Now, the law firm Brownstein Hyatt Farber Schreck lobbies for CAP in Washington. Their contract at $210,000 per year ends in May 2018.

At the state level, Don Isaacson has lobbied on CAP’s behalf for 33 years, CAP said. Its current contract, which started in January 2016 and ends in December 2017, is for $182,000.

“His historic knowledge of the legislative history of the CAWCD, and water issues in general, is invaluable and his partner, Cheyenne Walsh, is equally adept,” Thompson said.

But the lobbying costs in general, whatever they may be, are just a distraction, CAP claims.

“Whether or not the CAP utilizes the services of consultants to help understand the politics of the nation’s capitol or the state capitol is not the issue – prolonged drought conditions and the effect on Arizona’s Colorado River allocation is the issue,” Thompson said.

The governor’s water meetings have been punctuated with clashes between CAP and the state, which claims CAP has operated outside its authority on various issues, from water deals to court cases.

The meetings aren’t open to the general public, and the documents and agendas are not publicly posted. There will likely be a host of proposals that become bills in the next legislative session.

CAP has repeatedly said the meetings mark a change in how the state has approached water issues. In the past, though groups had varying interests, there wasn’t a high level of political infighting. Now, the tone has changed.

“CAP respectfully asks Governor Ducey to open up the process he has begun and lead a genuine effort of principled cooperation that has been the hallmark of Arizona gubernatorial leadership for more than five decades,” Thompson said.

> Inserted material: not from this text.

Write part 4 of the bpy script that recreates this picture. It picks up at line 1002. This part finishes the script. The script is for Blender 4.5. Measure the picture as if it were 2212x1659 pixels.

The topic of lobbying costs has not been discussed verbally at recent water meetings, CAP and the Department of Water Resources both confirmed.

While cost for lobbyists is a concern for the Governor’s Office, the need for the state to speak with one voice on water issues is the larger point of the water meetings and any proposals that come out of them, Ducey spokesman Daniel Scarpinato said. Lobbying on opposite sides of an issue would run counter to the “speaking with one voice” issue, he said.

But it would be premature to say whether Ducey’s office would pursue a lobbying ban or include lobbying costs in audits at this point, Scarpinato said.

An audit of CAP was initiated by the Legislature last year, and the Governor’s Office is interested in seeing the results, he said.

And there’s also the fact that Ducey issued an executive order last year banning state agencies from hiring contract lobbyists.

“Our office isn’t a huge fan of public dollars paying for lobbyists,” Scarpinato said. “But I think we want to get to a place where entities can do their job, advocate for their users, but also be part of a state effort and a state approach to our water future.”

CAP said it’s necessary to have a federal lobbyist on hand because of the aqueduct system’s ongoing relationship with the federal government. CAP, which was initially formed as part of contract with the U.S. secretary of the Interior, also has a contract with the U.S. Bureau of Reclamation to deliver water, Thompson said. It’s important to have an experienced government affairs group working at the federal level to maintain these relationships, she said.

Thompson also sent several links to other lobbying contracts for public entities both at the state and federal levels in response to questions from the Arizona Capitol Times about its lobbyists. Other contracts show the annual contract prices for CAP aren’t out of the ordinary.

Minutes from a 2016 city of Phoenix meeting show the city would pay $108,000 to Ballard Spahr, $54,000 to the Aarons Company and $90,000 to Axiom Public Affairs (which was recently rebranded Compass Strategies).

Mohave County pays $12,000 to HighGround for government affairs, minutes from a July meeting show.

A price sheet for the City of Tucson shows lobbying expenses should not exceed $222,000 per year.